I'd like to check if the following statements are true about optimizing a linear objective function $f$ over a convex space. For the purpose of the problem, the space over which we are optimizing is the convex hull of the points $P_1$, $P_2, \cdots, P_n$.
If $Q = \lambda_1 P_{q_1} + \lambda_2 P_{q_2} + \cdots +\lambda_k P_{q_k}$ (where $\sum_{i=1}^k \lambda_i = 1$ and $\lambda_i > 0$) is an optimal solution, then it must be the case that all the $P_{q_i}$ are also all optimal solutions. My justification for this comes from the fact that optimal solutions to LP must occur at extreme points, and if there were to be an optimal solution that were not an extreme point, it must be the case that the gradient of the objective function is perpendicular to the convex hull of the extreme points that are optimal solutions. For sake of demonstration, if $P_{q_1}$ were optimal and $P_{q_2}$ were not, then $\nabla f \cdot (P_{q_1} - P_{q_2}) > 0$, and hence $Q$ cannot be optimal either as $Q' = (\lambda_1 + \lambda_2) P_{q_1} + 0 \cdot P_{q_2} + \cdots + \lambda_k P_{q_k}$ would be a better solution.
The converse of the previous statement: if $P_{q_1}, P_{q_2}, \cdots, P_{q_k}$ are all optimal solutions (which necessarily means that $f$ attains the same value at these extreme points), then any convex combination of the $P_{q_i}$ must be an optimal solution.
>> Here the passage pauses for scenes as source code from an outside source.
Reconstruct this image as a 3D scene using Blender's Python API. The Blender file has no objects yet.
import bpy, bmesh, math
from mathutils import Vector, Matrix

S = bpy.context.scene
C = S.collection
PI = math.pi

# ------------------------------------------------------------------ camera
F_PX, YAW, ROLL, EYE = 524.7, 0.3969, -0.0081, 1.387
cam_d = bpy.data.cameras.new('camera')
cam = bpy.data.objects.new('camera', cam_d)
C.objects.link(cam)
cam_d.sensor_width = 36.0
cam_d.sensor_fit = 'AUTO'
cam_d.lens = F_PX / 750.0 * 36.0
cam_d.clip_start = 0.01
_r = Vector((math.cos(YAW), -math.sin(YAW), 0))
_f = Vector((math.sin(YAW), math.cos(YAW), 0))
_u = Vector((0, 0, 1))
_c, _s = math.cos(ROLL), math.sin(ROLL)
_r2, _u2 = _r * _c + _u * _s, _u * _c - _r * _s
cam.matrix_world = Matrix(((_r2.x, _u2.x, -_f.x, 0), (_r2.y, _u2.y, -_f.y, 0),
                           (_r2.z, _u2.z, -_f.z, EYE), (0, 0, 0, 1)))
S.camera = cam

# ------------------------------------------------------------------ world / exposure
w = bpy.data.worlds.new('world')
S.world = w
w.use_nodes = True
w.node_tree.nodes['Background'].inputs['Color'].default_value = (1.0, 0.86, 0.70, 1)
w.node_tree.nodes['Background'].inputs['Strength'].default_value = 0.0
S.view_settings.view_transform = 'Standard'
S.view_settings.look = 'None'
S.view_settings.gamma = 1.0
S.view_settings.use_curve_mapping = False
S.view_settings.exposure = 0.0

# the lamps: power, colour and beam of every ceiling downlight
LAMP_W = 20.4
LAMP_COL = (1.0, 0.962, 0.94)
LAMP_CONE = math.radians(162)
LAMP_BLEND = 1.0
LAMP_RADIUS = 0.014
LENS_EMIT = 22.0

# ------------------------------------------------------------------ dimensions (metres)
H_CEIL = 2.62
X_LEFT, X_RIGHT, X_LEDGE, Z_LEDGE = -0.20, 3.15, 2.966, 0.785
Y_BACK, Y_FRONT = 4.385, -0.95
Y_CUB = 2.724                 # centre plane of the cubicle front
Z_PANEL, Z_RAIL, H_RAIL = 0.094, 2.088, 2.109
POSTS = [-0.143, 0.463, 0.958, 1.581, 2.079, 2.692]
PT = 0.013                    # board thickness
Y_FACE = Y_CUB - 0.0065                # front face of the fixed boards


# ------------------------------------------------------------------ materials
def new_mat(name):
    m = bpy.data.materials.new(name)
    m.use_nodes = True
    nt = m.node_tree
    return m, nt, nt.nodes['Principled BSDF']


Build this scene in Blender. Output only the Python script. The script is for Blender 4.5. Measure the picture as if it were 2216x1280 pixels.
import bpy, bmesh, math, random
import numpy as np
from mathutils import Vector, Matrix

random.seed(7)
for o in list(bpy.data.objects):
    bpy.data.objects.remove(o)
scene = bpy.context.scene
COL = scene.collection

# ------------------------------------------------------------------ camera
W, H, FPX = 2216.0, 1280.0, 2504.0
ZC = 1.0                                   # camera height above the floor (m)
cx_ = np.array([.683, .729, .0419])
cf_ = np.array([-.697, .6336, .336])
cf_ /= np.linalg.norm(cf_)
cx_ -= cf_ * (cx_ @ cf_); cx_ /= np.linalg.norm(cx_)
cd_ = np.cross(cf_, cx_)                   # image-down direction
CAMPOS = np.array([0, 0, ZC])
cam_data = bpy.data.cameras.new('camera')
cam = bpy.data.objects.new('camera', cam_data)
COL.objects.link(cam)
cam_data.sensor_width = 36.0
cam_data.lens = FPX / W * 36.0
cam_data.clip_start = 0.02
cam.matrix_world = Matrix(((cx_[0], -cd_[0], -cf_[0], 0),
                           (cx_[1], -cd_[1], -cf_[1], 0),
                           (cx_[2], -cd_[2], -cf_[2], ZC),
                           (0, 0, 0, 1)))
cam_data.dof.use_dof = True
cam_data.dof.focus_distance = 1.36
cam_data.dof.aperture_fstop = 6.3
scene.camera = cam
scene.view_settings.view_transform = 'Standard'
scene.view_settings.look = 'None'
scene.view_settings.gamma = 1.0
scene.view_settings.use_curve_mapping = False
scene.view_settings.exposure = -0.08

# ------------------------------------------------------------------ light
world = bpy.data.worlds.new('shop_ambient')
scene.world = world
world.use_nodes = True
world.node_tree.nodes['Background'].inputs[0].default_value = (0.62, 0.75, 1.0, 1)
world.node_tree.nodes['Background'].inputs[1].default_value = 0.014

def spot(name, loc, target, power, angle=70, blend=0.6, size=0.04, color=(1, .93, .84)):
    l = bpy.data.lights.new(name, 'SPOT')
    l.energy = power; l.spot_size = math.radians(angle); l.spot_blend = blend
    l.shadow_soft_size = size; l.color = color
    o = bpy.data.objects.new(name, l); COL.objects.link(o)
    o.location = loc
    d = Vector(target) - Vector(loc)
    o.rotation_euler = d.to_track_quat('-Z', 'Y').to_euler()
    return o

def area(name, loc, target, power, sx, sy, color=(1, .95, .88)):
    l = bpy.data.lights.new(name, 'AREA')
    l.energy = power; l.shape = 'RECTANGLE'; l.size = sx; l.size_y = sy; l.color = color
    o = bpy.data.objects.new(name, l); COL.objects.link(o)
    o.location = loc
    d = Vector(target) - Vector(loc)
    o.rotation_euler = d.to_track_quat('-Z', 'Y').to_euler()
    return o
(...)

The justification for this statement would be that since $f$ is linear, it is "monotonic" in some sense (looking for a better way to formalize this), and hence must be constant along the convex hull of the $P_{q_i}$.
Could someone verify if these statements and justifications are correct?
For your first part, to construct the contradiction, in fact, we do not require $P_{q_1}$ to be optimal, to construct a better solution, we just require $c^TP_{q_1}< c^TP_{q_2}$, where $c$ is the linear function and we assume that we are working with minimization problem.
In that case, let's compare the objective value obtained from $Q'$ and $Q$.
$$c^TQ=\sum_{i=1}^kc^T\lambda_iP_{q_i}$$
$$c^TQ'=c^T(\lambda_1+\lambda_2)P_{q_1}+\sum_{i=3}^kc^TP_{q_1}$$
Hence $$c^TQ-c^TQ'=\lambda_2(c^TP_{q_2}-c^TP_{q_1})>0$$ which contradicts optimality of $Q$.
Hence for $Q$ to be optimal, all $P_{q_i}$ are optimal solutions.
For the second part, let's use the linearity property directly, if $c^TP_{q_i}$ are all optimal and it is equal to $f^*$, then
$$c^TQ = c^T\sum_{i=1}^k \lambda_iP_{q_i}=\sum_{i=1}^k\lambda_i (c^TP_{q_i})=f^*\sum_{i=1}^k \lambda_i =f^*$$
Hence $Q$ is an optimal solution as well.